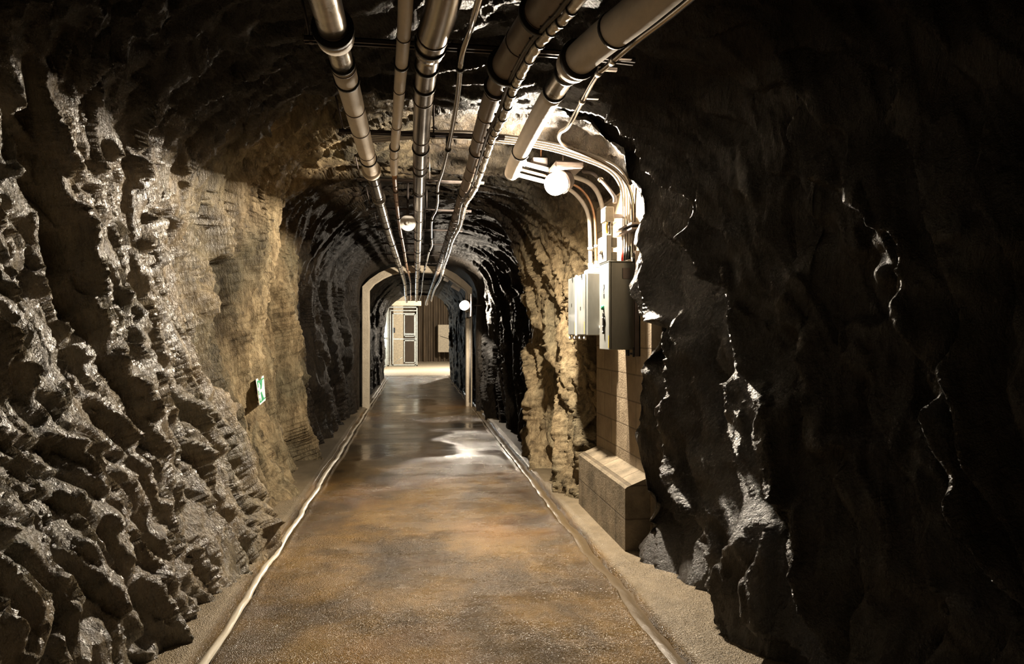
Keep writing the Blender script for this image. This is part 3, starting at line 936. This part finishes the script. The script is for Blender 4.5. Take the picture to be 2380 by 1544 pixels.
# ------------------------------------------------------------------ hanger rails
H = CAM_Z + 1.25            # pipe axis height
H1 = CAM_Z + 1.165          # the wrapped pipe hangs a little lower
RAILS = [1.8, 3.2, 4.62, 6.02, 7.42, 8.85, 10.25, 11.65, 13.05, 16.0, 18.5, 21.0, 23.5]
RZ = H + .09
places = ['near the top of the picture, crossing the front pipe collars', 'second', '']
rail_labels = {1.8: 'hanger rail nearest the camera above the pipes', 3.2: 'curved steel hanger rail crossing above the front pipe collars',
               4.62: 'curved steel hanger rail just in front of the blazing ceiling lamp', 6.02: 'curved steel hanger rail just behind the blazing ceiling lamp',
               7.42: 'curved hanger rail just in front of the round glass lamp', 8.85: 'curved hanger rail just behind the round glass lamp',
               10.25: 'hanger rail second behind the round glass lamp', 11.65: 'hanger rail third behind the round glass lamp',
               13.05: 'hanger rail just in front of the concrete arch', 16.0: 'first hanger rail behind the concrete arch', 18.5: 'second hanger rail behind the concrete arch',
               21.0: 'third hanger rail behind the concrete arch', 23.5: 'hanger rail nearest the far room'}
for y in RAILS:
    xl, xr = -.50, (1.05 if y < 4 else .60)
    t = thing('hanger_rail', (.2, y, RZ), rail_labels[y], 'rail', 'steel rails carrying the ceiling pipes')
    m = MB()
    pts = []
    nseg = 24
    for i in range(nseg + 1):
        x = xl + (xr - xl) * i / nseg
        pts.append((x, RZ + .012 - .05 * max(0, abs(x - .1) - .35) ** 2))
    poly = pts + [(x, z - .014) for (x, z) in pts[::-1]]
    for (y0, y1) in ((y - .022, y - .012), (y + .012, y + .022)):
        for i in range(nseg):
            m.prism([pts[i], pts[i + 1], (pts[i + 1][0], pts[i + 1][1] - .022), (pts[i][0], pts[i][1] - .022)], 'y', y0, y1)
    for i in range(nseg):
        m.prism([pts[i], pts[i + 1], (pts[i + 1][0], pts[i + 1][1] - .005), (pts[i][0], pts[i][1] - .005)], 'y', y - .022, y + .022)
    m.build('channel', M['darkmetal'], t)
    for x in (xl + .03, xr - .05, .12):
        m = MB(); m.tube([(x, y, RZ - .01), (x - (.08 if x < 0 else 0), y, 3.2)], .006, 8); m.tube([(x, y, RZ - .02), (x, y, RZ - .008)], .012, 6)
        m.build('rod', M['darkmetal'], t)

# ------------------------------------------------------------------ ceiling pipes
def clamp_at(pts, y):
    for i in range(len(pts) - 1):
        if pts[i].y <= y <= pts[i + 1].y and pts[i + 1].y > pts[i].y:
            f = (y - pts[i].y) / (pts[i + 1].y - pts[i].y)
            return pts[i].lerp(pts[i + 1], f), (pts[i + 1] - pts[i]).normalized()
    return None, None

def pipe(name, label, cat, path, secs, clampmat='rubber', clamps=True, sub=6, extra=None, n=24, clamp_w=.018, band_every=None, group=None):
    """path: list of (x,y,z); secs: list of (y0,y1,radius,material,partname)"""
    pts = spline(path, sub)
    t = thing(name, pts[0], label, cat, group)
    for (y0, y1, r, mat, pn) in secs:
        seg_ = [p for p in pts if y0 < p.y < y1]
        a, _ = clamp_at(pts, max(y0, pts[0].y + 1e-4)); b, _ = clamp_at(pts, min(y1, max(p.y for p in pts) - 1e-4))
        lst = ([a] if a else []) + seg_ + ([b] if b and y1 < max(p.y for p in pts) else [])
        # drop near duplicates
        out_ = []
        for p in lst:
            if not out_ or (p - out_[-1]).length > 1e-3: out_.append(p)
        if len(out_) > 1:
            m = MB(); m.tube(out_, r, n); m.build(pn, M[mat], t)
    if clamps:
        for y in RAILS:
            p, d_ = clamp_at(pts, y)
            if p is None: continue
            r = .03
            for (y0, y1, rr_, mat, pn) in secs:
                if y0 <= y <= y1: r = rr_
            m = MB(); m.tube([p - d_ * clamp_w / 2, p + d_ * clamp_w / 2], r + .007, n)
            if RZ - (p.z + r) > -.01:
                m.box((p.x - .014, p.y - .009, p.z + r), (p.x + .014, p.y + .009, max(RZ, p.z + r + .004)))
            m.build('clamp', M[clampmat], t)
    if band_every:
        y = 2.2
        while y < 13:
            y += band_every * random.uniform(.7, 1.3)
            p, d_ = clamp_at(pts, y)
            if p is None: continue
            r = .03
            for (y0, y1, rr_, mat, pn) in secs:
                if y0 <= y <= y1: r = rr_
            m = MB(); m.tube([p - d_ * .004, p + d_ * .004], r + .003, n); m.build('band', M['darkmetal'], t)
    if extra: extra(t, pts)
    return t

def collar(t, pts, y, r0, r1, w, mat, name='collar'):
    p, d_ = clamp_at(pts, y)
    m = MB(); m.tube([p - d_ * w / 2, p + d_ * w / 2], [r0, r1], 28); m.build(name, M[mat], t)

YE = 25.6
def straight(x, x0=None, yb=None):
    P = []
    if x0 is not None:
        P += [(x0, 1.2, H), (x0 + (x - x0) * .12, 2.2, H), (x0 + (x - x0) * .7, yb * .85, H), (x, yb, H)]
        ystart = yb + 1
    else:
        P += [(x, 1.2, H)]; ystart = 2.5
    y = ystart
    while y < YE - 1:
        P.append((x, y, H)); y += 1.3
    return P + [(x, YE - .35, H), (x, YE, H + .03), (x + .0, YE + .28, H + .22), (x, YE + .34, H + .85)]

# P1: wrapped pipe at the left
def x1e(t, pts):
    collar(t, pts, 2.72, .073, .073, .065, 'insul'); collar(t, pts, 2.67, .080, .080, .028, 'rubber', 'gasket')
    collar(t, pts, 4.95, .067, .067, .055, 'insul'); collar(t, pts, 5.95, .058, .058, .03, 'metal')
    collar(t, pts, 3.0, .056, .056, .014, 'rubber', 'gasket')
pipe('overhead_pipe', 'pale wrapped pipe, leftmost of the pipes under the roof', 'pipe', [(-.312, y, H1) for y in np.arange(1.1, 7, 1.1)] + [(-.308, 8.0, H1), (-.29, 10.0, H1), (-.27, 12.5, H1), (-.25, 16, H1 + .01), (-.29, 20, H1 + .02), (-.33, YE - .3, H1 + .03), (-.33, YE, H), (-.33, YE + .3, H + .25), (-.33, YE + .32, H + .8)],
     [(1.0, 2.72, .056, 'metal', 'front_section'), (2.72, 3.0, .048, 'metal', 'bare_section'), (3.0, 4.95, .052, 'insul', 'wrapped_section'), (4.95, 40, .044, 'steelpipe', 'rear_section')], band_every=.5, extra=x1e)
# P2: thin grey pipe
pipe('overhead_pipe', 'thin grey pipe between the wrapped pipe and the big steel pipe', 'pipe', [(.0, 1.2, H), (-.025, 2.2, H), (-.045, 2.8, H), (-.075, 3.4, H), (-.115, 4.2, H), (-.155, 5.0, H), (-.175, 6.2, H), (-.185, 8, H), (-.17, 10, H - .02), (-.16, 12.5, H - .03), (-.12, 16, H - .03), (-.14, 20, H - .02), (-.18, YE - .3, H), (-.18, YE, H + .03), (-.16, YE + .3, H + .3), (-.16, YE + .32, H + .8)],
     [(1.0, 5.35, .029, 'insul', 'wrapped_section'), (5.35, 40, .0205, 'copper', 'bare_section')], band_every=.8)
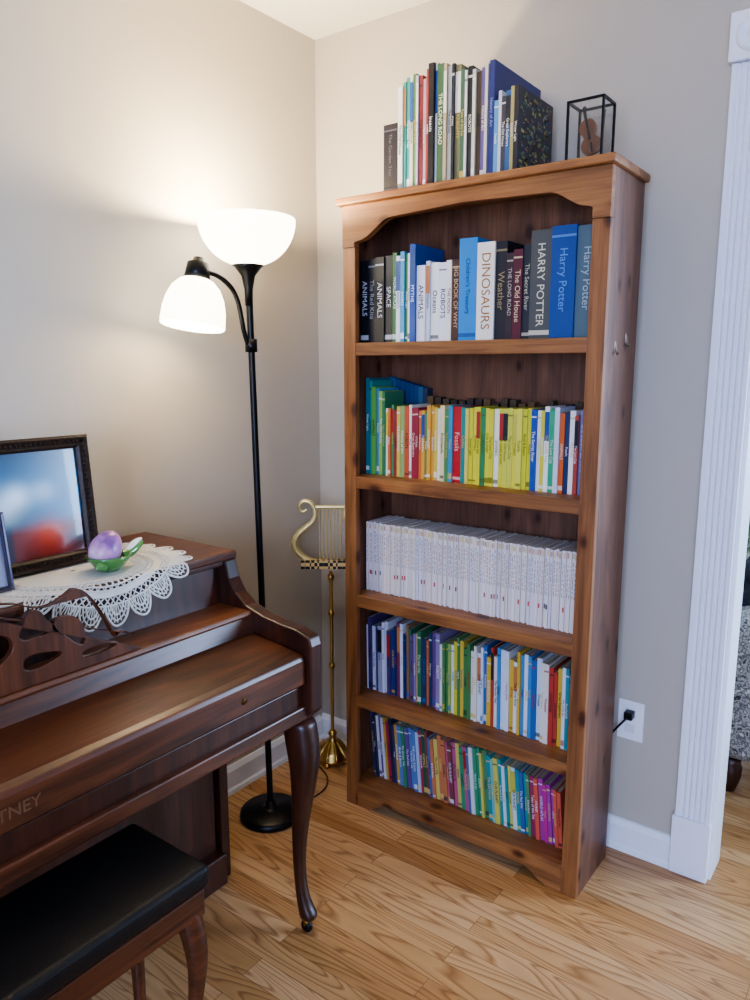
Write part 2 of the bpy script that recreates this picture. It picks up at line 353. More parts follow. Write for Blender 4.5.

==*==

Problem requirements — Go back to the records above and write them out exactly, without the pictures.

Complete response —
Keep writing the Blender script for this image. This is part 3, starting at line 936. This part finishes the script. The script is for Blender 4.5. Take the picture to be 2380 by 1544 pixels.
# ------------------------------------------------------------------ hanger rails
H = CAM_Z + 1.25            # pipe axis height
H1 = CAM_Z + 1.165          # the wrapped pipe hangs a little lower
RAILS = [1.8, 3.2, 4.62, 6.02, 7.42, 8.85, 10.25, 11.65, 13.05, 16.0, 18.5, 21.0, 23.5]
RZ = H + .09
places = ['near the top of the picture, crossing the front pipe collars', 'second', '']
rail_labels = {1.8: 'hanger rail nearest the camera above the pipes', 3.2: 'curved steel hanger rail crossing above the front pipe collars',
               4.62: 'curved steel hanger rail just in front of the blazing ceiling lamp', 6.02: 'curved steel hanger rail just behind the blazing ceiling lamp',
               7.42: 'curved hanger rail just in front of the round glass lamp', 8.85: 'curved hanger rail just behind the round glass lamp',
               10.25: 'hanger rail second behind the round glass lamp', 11.65: 'hanger rail third behind the round glass lamp',
               13.05: 'hanger rail just in front of the concrete arch', 16.0: 'first hanger rail behind the concrete arch', 18.5: 'second hanger rail behind the concrete arch',
               21.0: 'third hanger rail behind the concrete arch', 23.5: 'hanger rail nearest the far room'}
for y in RAILS:
    xl, xr = -.50, (1.05 if y < 4 else .60)
    t = thing('hanger_rail', (.2, y, RZ), rail_labels[y], 'rail', 'steel rails carrying the ceiling pipes')
    m = MB()
    pts = []
    nseg = 24
    for i in range(nseg + 1):
        x = xl + (xr - xl) * i / nseg
        pts.append((x, RZ + .012 - .05 * max(0, abs(x - .1) - .35) ** 2))
    poly = pts + [(x, z - .014) for (x, z) in pts[::-1]]
    for (y0, y1) in ((y - .022, y - .012), (y + .012, y + .022)):
        for i in range(nseg):
            m.prism([pts[i], pts[i + 1], (pts[i + 1][0], pts[i + 1][1] - .022), (pts[i][0], pts[i][1] - .022)], 'y', y0, y1)
    for i in range(nseg):
        m.prism([pts[i], pts[i + 1], (pts[i + 1][0], pts[i + 1][1] - .005), (pts[i][0], pts[i][1] - .005)], 'y', y - .022, y + .022)
    m.build('channel', M['darkmetal'], t)
    for x in (xl + .03, xr - .05, .12):
        m = MB(); m.tube([(x, y, RZ - .01), (x - (.08 if x < 0 else 0), y, 3.2)], .006, 8); m.tube([(x, y, RZ - .02), (x, y, RZ - .008)], .012, 6)
        m.build('rod', M['darkmetal'], t)

# ------------------------------------------------------------------ ceiling pipes
def clamp_at(pts, y):
    for i in range(len(pts) - 1):
        if pts[i].y <= y <= pts[i + 1].y and pts[i + 1].y > pts[i].y:
            f = (y - pts[i].y) / (pts[i + 1].y - pts[i].y)
            return pts[i].lerp(pts[i + 1], f), (pts[i + 1] - pts[i]).normalized()
    return None, None

def pipe(name, label, cat, path, secs, clampmat='rubber', clamps=True, sub=6, extra=None, n=24, clamp_w=.018, band_every=None, group=None):
    """path: list of (x,y,z); secs: list of (y0,y1,radius,material,partname)"""
    pts = spline(path, sub)
    t = thing(name, pts[0], label, cat, group)
    for (y0, y1, r, mat, pn) in secs:
        seg_ = [p for p in pts if y0 < p.y < y1]
        a, _ = clamp_at(pts, max(y0, pts[0].y + 1e-4)); b, _ = clamp_at(pts, min(y1, max(p.y for p in pts) - 1e-4))
        lst = ([a] if a else []) + seg_ + ([b] if b and y1 < max(p.y for p in pts) else [])
        # drop near duplicates
        out_ = []
        for p in lst:
            if not out_ or (p - out_[-1]).length > 1e-3: out_.append(p)
        if len(out_) > 1:
            m = MB(); m.tube(out_, r, n); m.build(pn, M[mat], t)
    if clamps:
        for y in RAILS:
            p, d_ = clamp_at(pts, y)
            if p is None: continue
            r = .03
            for (y0, y1, rr_, mat, pn) in secs:
                if y0 <= y <= y1: r = rr_
            m = MB(); m.tube([p - d_ * clamp_w / 2, p + d_ * clamp_w / 2], r + .007, n)
            if RZ - (p.z + r) > -.01:
                m.box((p.x - .014, p.y - .009, p.z + r), (p.x + .014, p.y + .009, max(RZ, p.z + r + .004)))
            m.build('clamp', M[clampmat], t)
    if band_every:
        y = 2.2
        while y < 13:
            y += band_every * random.uniform(.7, 1.3)
            p, d_ = clamp_at(pts, y)
            if p is None: continue
            r = .03
            for (y0, y1, rr_, mat, pn) in secs:
                if y0 <= y <= y1: r = rr_
            m = MB(); m.tube([p - d_ * .004, p + d_ * .004], r + .003, n); m.build('band', M['darkmetal'], t)
    if extra: extra(t, pts)
    return t

def collar(t, pts, y, r0, r1, w, mat, name='collar'):
    p, d_ = clamp_at(pts, y)
    m = MB(); m.tube([p - d_ * w / 2, p + d_ * w / 2], [r0, r1], 28); m.build(name, M[mat], t)

YE = 25.6
def straight(x, x0=None, yb=None):
    P = []
    if x0 is not None:
        P += [(x0, 1.2, H), (x0 + (x - x0) * .12, 2.2, H), (x0 + (x - x0) * .7, yb * .85, H), (x, yb, H)]
        ystart = yb + 1
    else:
        P += [(x, 1.2, H)]; ystart = 2.5
    y = ystart
    while y < YE - 1:
        P.append((x, y, H)); y += 1.3
    return P + [(x, YE - .35, H), (x, YE, H + .03), (x + .0, YE + .28, H + .22), (x, YE + .34, H + .85)]

# P1: wrapped pipe at the left
def x1e(t, pts):
    collar(t, pts, 2.72, .073, .073, .065, 'insul'); collar(t, pts, 2.67, .080, .080, .028, 'rubber', 'gasket')
    collar(t, pts, 4.95, .067, .067, .055, 'insul'); collar(t, pts, 5.95, .058, .058, .03, 'metal')
    collar(t, pts, 3.0, .056, .056, .014, 'rubber', 'gasket')
pipe('overhead_pipe', 'pale wrapped pipe, leftmost of the pipes under the roof', 'pipe', [(-.312, y, H1) for y in np.arange(1.1, 7, 1.1)] + [(-.308, 8.0, H1), (-.29, 10.0, H1), (-.27, 12.5, H1), (-.25, 16, H1 + .01), (-.29, 20, H1 + .02), (-.33, YE - .3, H1 + .03), (-.33, YE, H), (-.33, YE + .3, H + .25), (-.33, YE + .32, H + .8)],
     [(1.0, 2.72, .056, 'metal', 'front_section'), (2.72, 3.0, .048, 'metal', 'bare_section'), (3.0, 4.95, .052, 'insul', 'wrapped_section'), (4.95, 40, .044, 'steelpipe', 'rear_section')], band_every=.5, extra=x1e)
# P2: thin grey pipe
pipe('overhead_pipe', 'thin grey pipe between the wrapped pipe and the big steel pipe', 'pipe', [(.0, 1.2, H), (-.025, 2.2, H), (-.045, 2.8, H), (-.075, 3.4, H), (-.115, 4.2, H), (-.155, 5.0, H), (-.175, 6.2, H), (-.185, 8, H), (-.17, 10, H - .02), (-.16, 12.5, H - .03), (-.12, 16, H - .03), (-.14, 20, H - .02), (-.18, YE - .3, H), (-.18, YE, H + .03), (-.16, YE + .3, H + .3), (-.16, YE + .32, H + .8)],
     [(1.0, 5.35, .029, 'insul', 'wrapped_section'), (5.35, 40, .0205, 'copper', 'bare_section')], band_every=.8)
Write part 2 of the bpy script that recreates this picture. It picks up at line 353. More parts follow. Write for Blender 4.5.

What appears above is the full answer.